Task inputs:
* begin *
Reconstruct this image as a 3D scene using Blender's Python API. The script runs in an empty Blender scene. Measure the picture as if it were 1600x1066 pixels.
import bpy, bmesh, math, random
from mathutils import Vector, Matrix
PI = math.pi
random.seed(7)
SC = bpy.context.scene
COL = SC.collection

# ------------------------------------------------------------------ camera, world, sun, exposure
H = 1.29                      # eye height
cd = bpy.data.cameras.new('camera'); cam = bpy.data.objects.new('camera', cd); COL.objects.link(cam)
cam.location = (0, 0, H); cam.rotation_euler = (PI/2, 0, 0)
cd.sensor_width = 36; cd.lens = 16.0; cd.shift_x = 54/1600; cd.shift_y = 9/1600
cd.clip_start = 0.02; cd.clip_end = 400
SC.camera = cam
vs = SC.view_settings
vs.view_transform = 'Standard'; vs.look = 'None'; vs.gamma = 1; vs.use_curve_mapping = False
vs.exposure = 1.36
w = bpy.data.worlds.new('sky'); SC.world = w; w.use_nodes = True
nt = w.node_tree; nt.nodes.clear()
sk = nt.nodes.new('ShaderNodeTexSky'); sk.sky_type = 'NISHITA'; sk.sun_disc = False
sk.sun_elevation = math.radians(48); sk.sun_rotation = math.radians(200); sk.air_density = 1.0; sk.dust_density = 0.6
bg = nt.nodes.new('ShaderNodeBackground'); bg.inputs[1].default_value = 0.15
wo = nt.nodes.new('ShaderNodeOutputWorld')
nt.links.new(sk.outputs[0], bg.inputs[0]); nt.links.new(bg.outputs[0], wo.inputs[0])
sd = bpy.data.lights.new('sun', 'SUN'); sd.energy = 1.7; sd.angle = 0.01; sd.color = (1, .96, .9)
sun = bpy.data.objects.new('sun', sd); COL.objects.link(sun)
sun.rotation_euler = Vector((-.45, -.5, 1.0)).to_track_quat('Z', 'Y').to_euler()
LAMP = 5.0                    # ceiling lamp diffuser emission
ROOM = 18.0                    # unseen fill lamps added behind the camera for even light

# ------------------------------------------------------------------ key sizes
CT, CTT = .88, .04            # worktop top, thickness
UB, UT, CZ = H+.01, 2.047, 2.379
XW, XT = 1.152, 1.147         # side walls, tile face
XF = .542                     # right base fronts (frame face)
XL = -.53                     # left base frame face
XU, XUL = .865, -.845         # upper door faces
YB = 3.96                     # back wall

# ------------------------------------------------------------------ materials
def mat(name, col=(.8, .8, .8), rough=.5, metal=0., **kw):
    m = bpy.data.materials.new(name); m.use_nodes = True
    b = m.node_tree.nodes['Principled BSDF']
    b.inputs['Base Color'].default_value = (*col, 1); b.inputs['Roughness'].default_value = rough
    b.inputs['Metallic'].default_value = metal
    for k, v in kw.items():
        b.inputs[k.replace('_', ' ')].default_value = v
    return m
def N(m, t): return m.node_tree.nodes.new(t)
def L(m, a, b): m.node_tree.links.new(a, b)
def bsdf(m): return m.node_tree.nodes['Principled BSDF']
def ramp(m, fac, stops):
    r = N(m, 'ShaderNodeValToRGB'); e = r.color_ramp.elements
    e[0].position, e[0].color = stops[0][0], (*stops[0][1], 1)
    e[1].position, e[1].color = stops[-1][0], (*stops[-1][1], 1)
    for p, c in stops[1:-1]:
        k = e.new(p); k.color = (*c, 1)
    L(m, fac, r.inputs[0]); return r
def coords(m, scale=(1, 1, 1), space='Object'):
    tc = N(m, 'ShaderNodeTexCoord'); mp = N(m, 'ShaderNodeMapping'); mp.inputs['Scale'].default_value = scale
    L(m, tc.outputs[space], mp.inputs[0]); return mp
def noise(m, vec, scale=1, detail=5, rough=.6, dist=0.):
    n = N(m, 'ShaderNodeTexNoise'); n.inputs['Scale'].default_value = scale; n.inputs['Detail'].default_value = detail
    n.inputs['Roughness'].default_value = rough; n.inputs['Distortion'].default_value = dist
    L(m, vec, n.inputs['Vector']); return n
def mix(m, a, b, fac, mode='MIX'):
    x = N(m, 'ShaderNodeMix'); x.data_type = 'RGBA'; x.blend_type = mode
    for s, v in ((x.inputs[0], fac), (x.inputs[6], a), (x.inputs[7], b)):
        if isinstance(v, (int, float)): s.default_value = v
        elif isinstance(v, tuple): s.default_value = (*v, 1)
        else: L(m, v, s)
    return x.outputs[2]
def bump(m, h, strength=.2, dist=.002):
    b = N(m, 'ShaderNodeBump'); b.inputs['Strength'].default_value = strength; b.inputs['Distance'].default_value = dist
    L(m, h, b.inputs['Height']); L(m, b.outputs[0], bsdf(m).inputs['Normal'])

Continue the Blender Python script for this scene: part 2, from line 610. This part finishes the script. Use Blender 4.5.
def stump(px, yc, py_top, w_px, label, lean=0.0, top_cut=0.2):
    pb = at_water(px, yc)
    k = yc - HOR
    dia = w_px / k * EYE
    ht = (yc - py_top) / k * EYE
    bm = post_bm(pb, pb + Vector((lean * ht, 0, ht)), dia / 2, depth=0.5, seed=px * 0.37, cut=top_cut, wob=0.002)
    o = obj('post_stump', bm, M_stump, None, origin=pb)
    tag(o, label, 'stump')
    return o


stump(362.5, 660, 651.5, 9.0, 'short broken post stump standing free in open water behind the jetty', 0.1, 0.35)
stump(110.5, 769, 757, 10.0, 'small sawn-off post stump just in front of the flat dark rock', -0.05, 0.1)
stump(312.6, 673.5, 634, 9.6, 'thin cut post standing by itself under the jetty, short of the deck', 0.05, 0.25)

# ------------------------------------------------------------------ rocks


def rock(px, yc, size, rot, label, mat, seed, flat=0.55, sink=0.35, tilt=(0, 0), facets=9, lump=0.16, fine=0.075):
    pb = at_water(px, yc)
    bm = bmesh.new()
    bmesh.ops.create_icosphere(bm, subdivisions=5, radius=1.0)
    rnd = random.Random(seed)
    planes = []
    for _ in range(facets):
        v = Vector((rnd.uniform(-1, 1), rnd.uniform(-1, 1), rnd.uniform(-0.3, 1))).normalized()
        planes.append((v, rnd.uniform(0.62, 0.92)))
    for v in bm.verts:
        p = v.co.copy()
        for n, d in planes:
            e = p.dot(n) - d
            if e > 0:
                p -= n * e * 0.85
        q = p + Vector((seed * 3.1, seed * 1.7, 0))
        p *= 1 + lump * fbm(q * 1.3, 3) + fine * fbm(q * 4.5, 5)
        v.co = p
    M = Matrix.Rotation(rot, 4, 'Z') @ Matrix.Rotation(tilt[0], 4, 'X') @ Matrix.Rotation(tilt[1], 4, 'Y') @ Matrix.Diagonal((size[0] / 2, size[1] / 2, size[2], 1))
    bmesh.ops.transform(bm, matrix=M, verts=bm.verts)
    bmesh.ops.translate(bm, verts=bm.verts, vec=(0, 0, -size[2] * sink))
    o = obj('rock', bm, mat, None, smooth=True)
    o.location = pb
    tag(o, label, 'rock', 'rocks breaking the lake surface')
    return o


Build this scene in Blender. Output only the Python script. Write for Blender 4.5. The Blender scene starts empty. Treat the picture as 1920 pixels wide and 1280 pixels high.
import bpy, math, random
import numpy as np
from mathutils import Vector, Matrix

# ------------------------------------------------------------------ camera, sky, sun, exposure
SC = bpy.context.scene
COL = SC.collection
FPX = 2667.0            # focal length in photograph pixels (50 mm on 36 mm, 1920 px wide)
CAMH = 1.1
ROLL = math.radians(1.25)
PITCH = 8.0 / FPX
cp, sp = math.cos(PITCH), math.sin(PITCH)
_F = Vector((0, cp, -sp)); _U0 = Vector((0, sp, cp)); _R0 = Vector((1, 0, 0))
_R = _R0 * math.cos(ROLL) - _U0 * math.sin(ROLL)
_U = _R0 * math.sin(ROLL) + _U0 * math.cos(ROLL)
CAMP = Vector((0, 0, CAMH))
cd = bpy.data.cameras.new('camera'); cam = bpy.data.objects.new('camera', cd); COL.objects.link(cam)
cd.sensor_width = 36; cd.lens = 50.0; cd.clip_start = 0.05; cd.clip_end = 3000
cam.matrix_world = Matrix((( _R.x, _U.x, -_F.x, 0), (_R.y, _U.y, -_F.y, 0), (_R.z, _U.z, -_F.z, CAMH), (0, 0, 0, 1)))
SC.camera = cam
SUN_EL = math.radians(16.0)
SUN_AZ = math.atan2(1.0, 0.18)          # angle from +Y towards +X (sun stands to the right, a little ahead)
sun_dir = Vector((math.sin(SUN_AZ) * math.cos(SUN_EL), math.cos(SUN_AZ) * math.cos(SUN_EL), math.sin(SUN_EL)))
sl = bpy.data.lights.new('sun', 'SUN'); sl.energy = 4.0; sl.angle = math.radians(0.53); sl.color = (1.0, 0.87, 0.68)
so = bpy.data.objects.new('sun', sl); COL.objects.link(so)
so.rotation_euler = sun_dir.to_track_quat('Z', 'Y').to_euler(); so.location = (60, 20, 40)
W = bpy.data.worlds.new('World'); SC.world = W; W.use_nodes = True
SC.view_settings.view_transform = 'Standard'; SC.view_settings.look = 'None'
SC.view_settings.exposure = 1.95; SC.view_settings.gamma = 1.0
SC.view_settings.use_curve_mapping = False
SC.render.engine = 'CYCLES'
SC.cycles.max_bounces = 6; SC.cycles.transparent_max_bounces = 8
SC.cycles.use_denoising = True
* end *
Instructions for the task: Search the material above for "wide". Pull out each line where it shows up.

Final result:
Build this scene in Blender. Output only the Python script. Write for Blender 4.5. The Blender scene starts empty. Treat the picture as 1920 pixels wide and 1280 pixels high.
FPX = 2667.0            # focal length in photograph pixels (50 mm on 36 mm, 1920 px wide)